What earned Meales Concrete Pumping this honour? It was because the company had been contracted to work on the Abbot Point coal terminal. Somehow, in the minds of Greens senators, that gives protesters the licence to ignore whatever laws they please, to stop a business from operating, forcing contract workers to lose valuable income and inconveniencing other businesses who are waiting for concrete to pour for slabs for houses and commercial building and so on. It's hard to imagine that you can sink much lower than these protesters, who forced police to have to ask them to let trucks out because they were needed to get to a nursing home to complete urgent work. There is no level to which they won't stoop. The group later put out a statement saying they had been pressuring Meales Concrete Pumping for weeks to drop their contact with Adani. So it wasn't just a few hours of media stunt or inconveniencing them for a day—it was bullying them out of their livelihood for weeks. And if they had succeeded they would have ended the livelihoods of every single one of their workers. What a shameful display of behaviour! And these protesters call on other Australians to target other Adani contractors and disrupt their operations, too.

So shame on the Greens for endorsing these protesters who think they can take the law into their own hands and take away people's jobs and livelihoods. Shame on the Queensland Premier, too, for her silence on the issue. For weeks the CBD and mining towns have been laid siege to by these extreme climate activists. There hasn't been so much as a raised eyebrow from Premier Palaszczuk. Good on Queensland opposition leader Deb Frecklington, though, and all of the LNP team, for pushing a bill that will see the book thrown at these people, who conspire to deliberately sabotage legitimate businesses like Meales Concrete Pumping.

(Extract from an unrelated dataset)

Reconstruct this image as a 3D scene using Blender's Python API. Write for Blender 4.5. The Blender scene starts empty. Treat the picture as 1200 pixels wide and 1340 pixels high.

It is a trend from the hard left to believe that their extreme views are more important than the rights of ordinary Australians to run a business or to live in their home safely. Indeed, it is the increasingly militant actions of animal activists, their invasion of private property in the name of animal rights, their theft and damage to property, that has forced the coalition government to draft legislation to stop extreme animal activists from misusing digital technology to incite other activists to invade private property, trespass and cause disruption and distress to the adults and children working on farms. The Criminal Code Amendment (Agricultural Protection) Bill 2019 introduces new offences for the incitement of trespass, property damage or theft on agricultural land, punishable by up to five years imprisonment.

The coalition will continue to support Australian farmers, their businesses and, importantly, their families, just as we will continue to defend the right of Australians to work in industrial and mining jobs if they wish to, whether that's on a mine itself, in manufacturing or, indeed, driving a concrete truck. It's a shame that the legislation is needed at all. You'd think these activists would have as much compassion for people as they do for animals. But it just isn't so.

Luckily, Australians are much too switched on to buy this nonsense. For as long as the Greens stand in the way of people's right to earn a living, the coalition will stand up for their right to get to work, to earn a wage, to start a business, to run their farm, to provide for their families, and to do it free from harassment from this antiprogress mob.